• _Task_: Exactly the lines from the line holding "Recreate this scene" to the line holding "PI = math.pi", both lines included, are to be echoed; pictures are not.

• _Records_:
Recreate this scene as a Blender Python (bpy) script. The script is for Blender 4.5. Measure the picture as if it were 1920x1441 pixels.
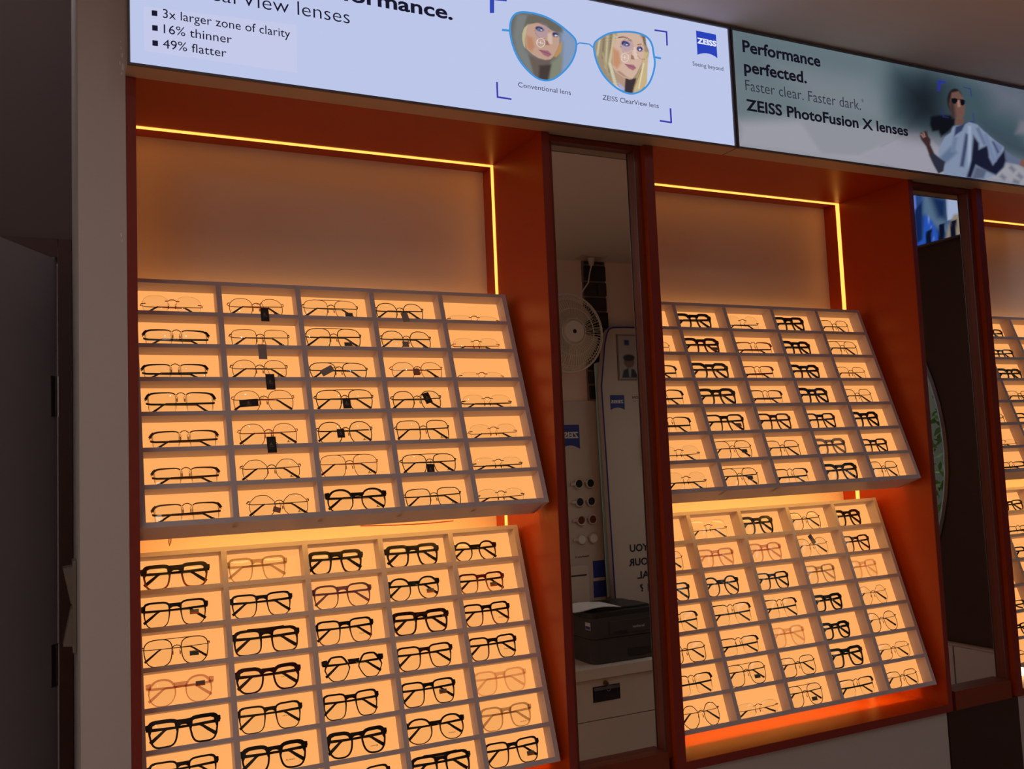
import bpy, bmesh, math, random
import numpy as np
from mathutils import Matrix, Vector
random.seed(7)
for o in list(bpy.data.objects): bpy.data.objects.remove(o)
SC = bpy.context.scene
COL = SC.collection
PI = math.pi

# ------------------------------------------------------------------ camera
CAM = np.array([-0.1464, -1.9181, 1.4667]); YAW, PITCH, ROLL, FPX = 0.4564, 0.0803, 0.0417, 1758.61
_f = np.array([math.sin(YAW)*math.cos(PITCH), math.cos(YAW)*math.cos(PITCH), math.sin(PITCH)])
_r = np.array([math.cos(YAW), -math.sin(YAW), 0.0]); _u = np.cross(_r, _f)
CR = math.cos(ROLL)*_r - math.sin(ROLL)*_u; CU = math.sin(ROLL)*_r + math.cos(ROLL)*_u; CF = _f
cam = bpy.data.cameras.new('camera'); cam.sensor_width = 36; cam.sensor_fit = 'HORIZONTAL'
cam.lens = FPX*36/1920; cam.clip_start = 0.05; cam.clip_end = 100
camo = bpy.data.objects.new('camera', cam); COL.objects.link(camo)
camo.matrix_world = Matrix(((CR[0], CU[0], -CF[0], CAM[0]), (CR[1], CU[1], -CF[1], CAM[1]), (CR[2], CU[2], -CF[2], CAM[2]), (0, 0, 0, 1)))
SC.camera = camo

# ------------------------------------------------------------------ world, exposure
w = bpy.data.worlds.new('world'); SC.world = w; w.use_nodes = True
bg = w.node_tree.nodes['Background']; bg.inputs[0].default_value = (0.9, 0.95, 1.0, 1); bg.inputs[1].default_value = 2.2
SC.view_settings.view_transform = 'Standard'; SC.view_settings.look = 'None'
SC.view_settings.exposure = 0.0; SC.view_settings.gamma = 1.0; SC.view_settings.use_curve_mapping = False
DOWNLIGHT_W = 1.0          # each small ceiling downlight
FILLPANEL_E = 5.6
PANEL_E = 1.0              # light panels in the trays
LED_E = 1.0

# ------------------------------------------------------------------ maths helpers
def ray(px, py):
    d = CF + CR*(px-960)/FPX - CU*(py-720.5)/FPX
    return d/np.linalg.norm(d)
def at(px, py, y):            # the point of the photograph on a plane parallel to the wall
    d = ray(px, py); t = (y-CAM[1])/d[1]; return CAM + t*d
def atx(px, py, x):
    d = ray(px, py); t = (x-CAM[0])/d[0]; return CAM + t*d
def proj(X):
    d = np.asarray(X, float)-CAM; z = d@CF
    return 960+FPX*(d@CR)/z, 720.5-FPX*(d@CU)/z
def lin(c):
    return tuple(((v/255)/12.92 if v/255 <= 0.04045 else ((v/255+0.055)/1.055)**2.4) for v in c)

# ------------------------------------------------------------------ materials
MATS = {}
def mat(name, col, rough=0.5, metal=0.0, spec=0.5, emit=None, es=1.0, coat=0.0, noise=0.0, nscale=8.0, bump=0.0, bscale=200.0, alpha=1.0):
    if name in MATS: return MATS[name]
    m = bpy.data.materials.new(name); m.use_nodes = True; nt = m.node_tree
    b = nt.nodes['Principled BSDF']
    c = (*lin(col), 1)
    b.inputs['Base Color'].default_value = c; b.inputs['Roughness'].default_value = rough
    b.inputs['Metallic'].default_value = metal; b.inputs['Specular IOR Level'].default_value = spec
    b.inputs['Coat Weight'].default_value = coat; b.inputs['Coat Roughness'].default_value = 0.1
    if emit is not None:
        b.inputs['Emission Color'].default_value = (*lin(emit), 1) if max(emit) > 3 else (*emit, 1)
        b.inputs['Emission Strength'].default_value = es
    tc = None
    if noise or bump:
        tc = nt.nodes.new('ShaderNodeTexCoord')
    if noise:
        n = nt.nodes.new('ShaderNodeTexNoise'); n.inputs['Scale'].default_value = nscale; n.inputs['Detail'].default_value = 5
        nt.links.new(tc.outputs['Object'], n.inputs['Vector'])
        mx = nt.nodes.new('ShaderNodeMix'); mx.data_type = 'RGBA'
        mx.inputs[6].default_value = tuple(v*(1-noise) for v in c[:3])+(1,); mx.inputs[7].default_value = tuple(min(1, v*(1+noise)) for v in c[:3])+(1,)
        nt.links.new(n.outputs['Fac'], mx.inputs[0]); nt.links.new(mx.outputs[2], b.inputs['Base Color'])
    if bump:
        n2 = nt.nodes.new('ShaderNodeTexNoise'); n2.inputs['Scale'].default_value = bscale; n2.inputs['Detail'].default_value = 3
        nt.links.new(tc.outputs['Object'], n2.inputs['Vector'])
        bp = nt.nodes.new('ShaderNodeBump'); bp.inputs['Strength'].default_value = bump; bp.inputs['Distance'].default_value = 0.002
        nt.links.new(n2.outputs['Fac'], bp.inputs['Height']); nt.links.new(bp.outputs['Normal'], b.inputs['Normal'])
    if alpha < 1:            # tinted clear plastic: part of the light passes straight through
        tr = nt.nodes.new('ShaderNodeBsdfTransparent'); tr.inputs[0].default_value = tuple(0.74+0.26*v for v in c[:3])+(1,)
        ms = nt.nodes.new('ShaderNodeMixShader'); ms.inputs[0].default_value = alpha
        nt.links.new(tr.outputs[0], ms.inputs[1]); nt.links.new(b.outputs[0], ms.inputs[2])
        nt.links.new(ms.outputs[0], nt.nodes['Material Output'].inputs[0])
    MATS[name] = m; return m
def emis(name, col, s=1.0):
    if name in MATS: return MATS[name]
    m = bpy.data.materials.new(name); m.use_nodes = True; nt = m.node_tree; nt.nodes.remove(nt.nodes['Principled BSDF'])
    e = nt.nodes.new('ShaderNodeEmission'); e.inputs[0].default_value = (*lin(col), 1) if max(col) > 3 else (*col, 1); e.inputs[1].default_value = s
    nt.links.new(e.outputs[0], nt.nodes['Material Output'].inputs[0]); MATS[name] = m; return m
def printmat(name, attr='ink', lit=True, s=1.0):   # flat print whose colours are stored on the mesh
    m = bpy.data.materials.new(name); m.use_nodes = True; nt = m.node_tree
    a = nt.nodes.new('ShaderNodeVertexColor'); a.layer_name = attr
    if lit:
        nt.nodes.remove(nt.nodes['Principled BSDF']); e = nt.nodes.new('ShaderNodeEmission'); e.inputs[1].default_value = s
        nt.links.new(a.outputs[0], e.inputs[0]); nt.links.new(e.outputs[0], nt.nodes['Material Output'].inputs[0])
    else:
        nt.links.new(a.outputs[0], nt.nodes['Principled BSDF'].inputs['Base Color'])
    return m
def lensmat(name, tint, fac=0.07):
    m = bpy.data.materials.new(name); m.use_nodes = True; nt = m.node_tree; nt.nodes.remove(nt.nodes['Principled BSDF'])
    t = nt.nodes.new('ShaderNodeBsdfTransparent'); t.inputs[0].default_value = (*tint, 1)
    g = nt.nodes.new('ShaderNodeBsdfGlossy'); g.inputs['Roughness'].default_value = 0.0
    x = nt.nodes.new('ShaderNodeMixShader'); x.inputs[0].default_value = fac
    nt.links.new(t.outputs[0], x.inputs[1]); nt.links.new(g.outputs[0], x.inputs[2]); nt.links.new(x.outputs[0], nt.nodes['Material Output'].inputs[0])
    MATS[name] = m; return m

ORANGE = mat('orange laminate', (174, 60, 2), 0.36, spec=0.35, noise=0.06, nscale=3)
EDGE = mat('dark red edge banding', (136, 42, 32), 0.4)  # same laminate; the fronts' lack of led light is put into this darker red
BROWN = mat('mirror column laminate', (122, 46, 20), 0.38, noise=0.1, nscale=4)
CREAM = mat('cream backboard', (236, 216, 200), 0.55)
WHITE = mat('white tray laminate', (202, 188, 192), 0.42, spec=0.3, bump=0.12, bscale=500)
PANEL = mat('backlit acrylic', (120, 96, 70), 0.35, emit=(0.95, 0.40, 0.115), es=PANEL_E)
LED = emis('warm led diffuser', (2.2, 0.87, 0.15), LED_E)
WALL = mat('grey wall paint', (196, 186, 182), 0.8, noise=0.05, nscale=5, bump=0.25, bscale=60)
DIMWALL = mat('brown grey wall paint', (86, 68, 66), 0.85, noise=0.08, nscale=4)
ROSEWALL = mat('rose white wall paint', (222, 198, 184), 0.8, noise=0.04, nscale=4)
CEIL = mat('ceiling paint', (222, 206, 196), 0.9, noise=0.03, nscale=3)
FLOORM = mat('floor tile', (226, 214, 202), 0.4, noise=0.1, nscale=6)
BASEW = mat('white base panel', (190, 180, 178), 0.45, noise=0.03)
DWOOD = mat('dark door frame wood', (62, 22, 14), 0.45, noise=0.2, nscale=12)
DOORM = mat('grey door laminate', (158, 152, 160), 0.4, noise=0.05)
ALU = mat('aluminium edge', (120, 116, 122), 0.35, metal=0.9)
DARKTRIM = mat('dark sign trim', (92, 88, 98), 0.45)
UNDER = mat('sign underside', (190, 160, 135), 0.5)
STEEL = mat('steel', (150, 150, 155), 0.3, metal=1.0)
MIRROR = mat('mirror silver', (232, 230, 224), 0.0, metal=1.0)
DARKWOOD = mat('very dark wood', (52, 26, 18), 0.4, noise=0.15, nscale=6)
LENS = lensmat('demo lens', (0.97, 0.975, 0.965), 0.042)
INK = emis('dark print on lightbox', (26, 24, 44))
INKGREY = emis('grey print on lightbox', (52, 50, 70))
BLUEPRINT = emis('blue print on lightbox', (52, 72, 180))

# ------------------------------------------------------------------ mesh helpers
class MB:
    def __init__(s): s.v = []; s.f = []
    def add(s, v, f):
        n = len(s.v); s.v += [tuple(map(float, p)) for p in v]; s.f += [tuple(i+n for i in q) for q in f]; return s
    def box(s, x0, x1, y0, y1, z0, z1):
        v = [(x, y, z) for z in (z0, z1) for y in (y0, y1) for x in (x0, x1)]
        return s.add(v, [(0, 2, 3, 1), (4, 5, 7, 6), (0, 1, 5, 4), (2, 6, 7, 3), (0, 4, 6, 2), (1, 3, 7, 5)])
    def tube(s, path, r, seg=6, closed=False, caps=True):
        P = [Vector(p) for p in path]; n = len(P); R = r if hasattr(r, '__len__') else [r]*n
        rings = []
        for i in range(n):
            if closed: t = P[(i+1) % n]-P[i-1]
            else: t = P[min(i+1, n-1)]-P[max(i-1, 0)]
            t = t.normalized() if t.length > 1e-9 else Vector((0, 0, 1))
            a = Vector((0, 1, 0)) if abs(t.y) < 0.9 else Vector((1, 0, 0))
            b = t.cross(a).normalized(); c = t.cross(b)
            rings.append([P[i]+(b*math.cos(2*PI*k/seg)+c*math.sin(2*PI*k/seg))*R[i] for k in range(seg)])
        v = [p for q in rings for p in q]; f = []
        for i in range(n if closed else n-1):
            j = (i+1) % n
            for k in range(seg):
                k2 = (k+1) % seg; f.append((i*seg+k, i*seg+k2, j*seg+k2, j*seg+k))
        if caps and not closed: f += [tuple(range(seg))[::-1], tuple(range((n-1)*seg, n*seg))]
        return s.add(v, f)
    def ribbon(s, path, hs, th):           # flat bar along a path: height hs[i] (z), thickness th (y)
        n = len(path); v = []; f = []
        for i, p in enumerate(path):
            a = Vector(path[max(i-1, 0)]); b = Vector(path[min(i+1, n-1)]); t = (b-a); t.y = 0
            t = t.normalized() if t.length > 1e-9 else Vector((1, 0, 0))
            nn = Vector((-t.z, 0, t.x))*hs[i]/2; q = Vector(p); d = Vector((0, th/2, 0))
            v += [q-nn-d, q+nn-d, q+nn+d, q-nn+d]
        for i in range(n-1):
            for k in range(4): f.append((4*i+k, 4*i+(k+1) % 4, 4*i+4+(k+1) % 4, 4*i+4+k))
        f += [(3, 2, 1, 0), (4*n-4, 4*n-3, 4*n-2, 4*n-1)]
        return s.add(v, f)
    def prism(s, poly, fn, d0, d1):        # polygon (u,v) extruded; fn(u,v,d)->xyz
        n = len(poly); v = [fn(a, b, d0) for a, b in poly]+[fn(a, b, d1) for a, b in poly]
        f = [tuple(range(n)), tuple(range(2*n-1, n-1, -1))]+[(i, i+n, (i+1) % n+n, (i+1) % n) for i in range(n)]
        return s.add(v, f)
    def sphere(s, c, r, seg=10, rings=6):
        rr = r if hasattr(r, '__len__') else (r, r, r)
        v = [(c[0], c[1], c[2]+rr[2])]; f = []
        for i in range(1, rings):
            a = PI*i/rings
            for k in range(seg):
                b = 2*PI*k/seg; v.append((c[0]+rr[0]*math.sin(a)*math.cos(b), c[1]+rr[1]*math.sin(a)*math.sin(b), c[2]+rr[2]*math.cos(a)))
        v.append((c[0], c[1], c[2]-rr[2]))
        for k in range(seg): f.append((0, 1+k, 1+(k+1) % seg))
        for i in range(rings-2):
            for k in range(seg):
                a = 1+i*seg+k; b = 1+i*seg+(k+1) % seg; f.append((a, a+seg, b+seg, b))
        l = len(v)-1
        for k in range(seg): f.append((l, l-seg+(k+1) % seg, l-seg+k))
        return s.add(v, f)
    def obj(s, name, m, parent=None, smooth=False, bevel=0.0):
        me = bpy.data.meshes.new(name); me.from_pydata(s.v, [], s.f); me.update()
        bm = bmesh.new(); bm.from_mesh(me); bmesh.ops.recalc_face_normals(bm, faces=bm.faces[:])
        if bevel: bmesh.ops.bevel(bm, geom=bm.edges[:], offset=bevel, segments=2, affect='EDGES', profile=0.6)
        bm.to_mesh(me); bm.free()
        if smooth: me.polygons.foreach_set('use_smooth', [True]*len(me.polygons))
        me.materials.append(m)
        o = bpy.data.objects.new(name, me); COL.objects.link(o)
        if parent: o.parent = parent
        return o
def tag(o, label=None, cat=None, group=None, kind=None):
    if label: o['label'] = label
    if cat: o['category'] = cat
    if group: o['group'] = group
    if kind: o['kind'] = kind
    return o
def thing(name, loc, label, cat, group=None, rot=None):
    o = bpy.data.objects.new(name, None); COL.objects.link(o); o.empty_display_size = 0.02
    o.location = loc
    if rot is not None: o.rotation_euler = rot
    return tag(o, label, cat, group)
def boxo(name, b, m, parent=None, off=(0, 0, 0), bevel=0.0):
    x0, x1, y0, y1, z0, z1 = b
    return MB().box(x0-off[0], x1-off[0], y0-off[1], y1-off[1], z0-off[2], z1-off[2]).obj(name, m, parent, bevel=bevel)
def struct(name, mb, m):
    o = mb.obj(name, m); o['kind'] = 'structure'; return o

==

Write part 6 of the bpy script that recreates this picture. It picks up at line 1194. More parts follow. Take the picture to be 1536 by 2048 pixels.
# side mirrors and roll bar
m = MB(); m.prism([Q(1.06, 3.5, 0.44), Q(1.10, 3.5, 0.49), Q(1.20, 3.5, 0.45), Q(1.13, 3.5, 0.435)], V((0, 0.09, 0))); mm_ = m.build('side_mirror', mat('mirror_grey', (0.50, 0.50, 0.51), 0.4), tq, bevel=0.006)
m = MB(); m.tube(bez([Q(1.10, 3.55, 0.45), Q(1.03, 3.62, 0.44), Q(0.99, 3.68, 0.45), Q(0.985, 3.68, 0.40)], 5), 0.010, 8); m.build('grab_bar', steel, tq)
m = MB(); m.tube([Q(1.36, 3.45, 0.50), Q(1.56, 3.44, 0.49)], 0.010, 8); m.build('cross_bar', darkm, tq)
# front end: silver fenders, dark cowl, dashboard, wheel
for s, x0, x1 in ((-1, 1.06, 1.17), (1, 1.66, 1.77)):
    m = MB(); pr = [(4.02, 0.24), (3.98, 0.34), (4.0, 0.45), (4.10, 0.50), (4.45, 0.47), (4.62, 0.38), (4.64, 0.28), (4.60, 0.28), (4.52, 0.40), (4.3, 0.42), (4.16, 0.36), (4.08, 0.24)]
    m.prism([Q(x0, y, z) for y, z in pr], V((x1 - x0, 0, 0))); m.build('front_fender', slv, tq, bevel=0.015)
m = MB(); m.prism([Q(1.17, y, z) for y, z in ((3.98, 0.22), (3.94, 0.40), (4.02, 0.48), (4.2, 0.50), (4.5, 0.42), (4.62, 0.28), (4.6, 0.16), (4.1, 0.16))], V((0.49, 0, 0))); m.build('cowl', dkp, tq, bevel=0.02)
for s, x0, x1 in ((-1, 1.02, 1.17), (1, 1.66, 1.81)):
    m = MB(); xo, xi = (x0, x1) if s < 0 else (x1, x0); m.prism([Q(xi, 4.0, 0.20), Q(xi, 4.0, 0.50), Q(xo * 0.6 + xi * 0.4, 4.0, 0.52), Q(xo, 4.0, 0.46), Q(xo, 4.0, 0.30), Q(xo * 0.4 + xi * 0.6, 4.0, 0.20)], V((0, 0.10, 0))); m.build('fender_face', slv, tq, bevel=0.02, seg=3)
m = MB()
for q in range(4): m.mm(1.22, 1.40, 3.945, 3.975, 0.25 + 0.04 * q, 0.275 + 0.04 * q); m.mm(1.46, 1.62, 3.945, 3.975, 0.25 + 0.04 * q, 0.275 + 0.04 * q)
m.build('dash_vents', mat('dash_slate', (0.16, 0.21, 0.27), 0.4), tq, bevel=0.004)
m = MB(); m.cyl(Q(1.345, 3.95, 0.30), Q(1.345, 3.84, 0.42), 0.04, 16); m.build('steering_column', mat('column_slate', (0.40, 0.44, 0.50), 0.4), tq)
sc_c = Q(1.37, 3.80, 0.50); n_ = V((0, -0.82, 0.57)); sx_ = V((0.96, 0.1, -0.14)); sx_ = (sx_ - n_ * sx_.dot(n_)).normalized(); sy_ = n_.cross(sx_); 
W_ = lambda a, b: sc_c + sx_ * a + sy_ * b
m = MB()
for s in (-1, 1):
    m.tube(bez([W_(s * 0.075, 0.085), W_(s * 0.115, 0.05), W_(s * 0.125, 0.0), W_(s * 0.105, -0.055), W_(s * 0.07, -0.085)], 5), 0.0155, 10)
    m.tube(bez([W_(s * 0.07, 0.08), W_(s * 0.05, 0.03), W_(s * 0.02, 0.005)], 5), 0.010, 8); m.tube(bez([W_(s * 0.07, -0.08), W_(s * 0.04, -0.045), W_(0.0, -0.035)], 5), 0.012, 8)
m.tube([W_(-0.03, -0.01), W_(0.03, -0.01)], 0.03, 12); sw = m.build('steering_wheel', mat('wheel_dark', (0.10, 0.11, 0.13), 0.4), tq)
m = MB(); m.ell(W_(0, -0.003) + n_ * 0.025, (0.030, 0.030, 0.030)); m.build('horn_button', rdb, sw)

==

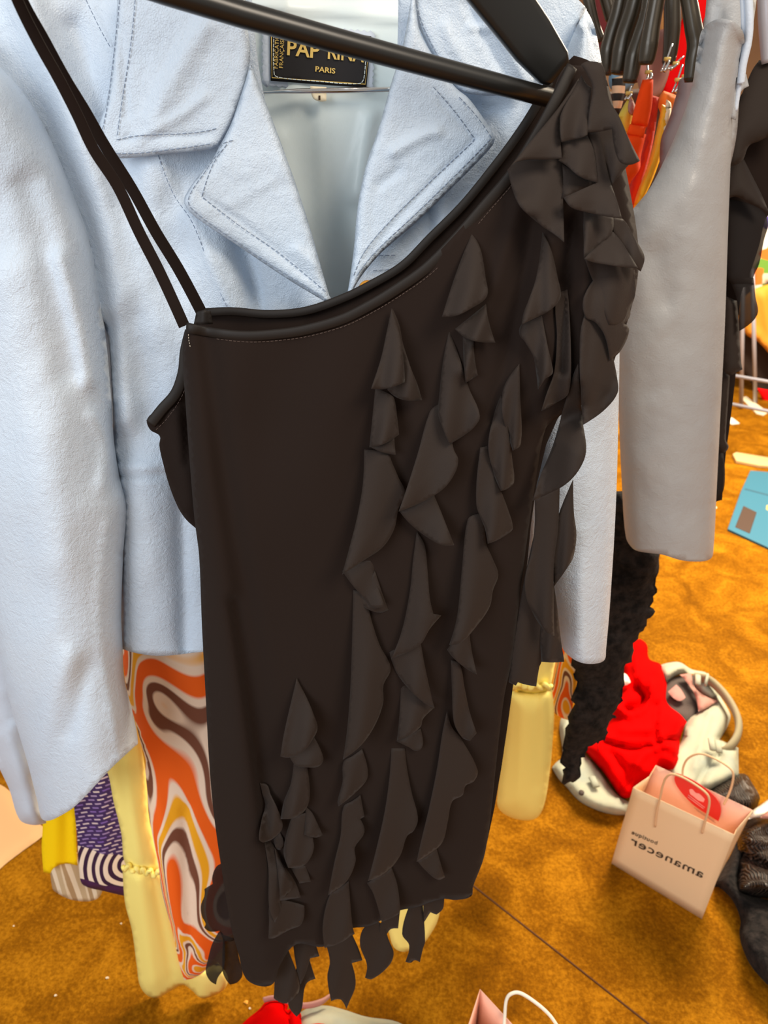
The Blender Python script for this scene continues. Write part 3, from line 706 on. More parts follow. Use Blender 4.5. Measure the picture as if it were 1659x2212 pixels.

• _Task solution_:
Recreate this scene as a Blender Python (bpy) script. The script is for Blender 4.5. Measure the picture as if it were 1920x1441 pixels.
import bpy, bmesh, math, random
import numpy as np
from mathutils import Matrix, Vector
random.seed(7)
for o in list(bpy.data.objects): bpy.data.objects.remove(o)
SC = bpy.context.scene
COL = SC.collection
PI = math.pi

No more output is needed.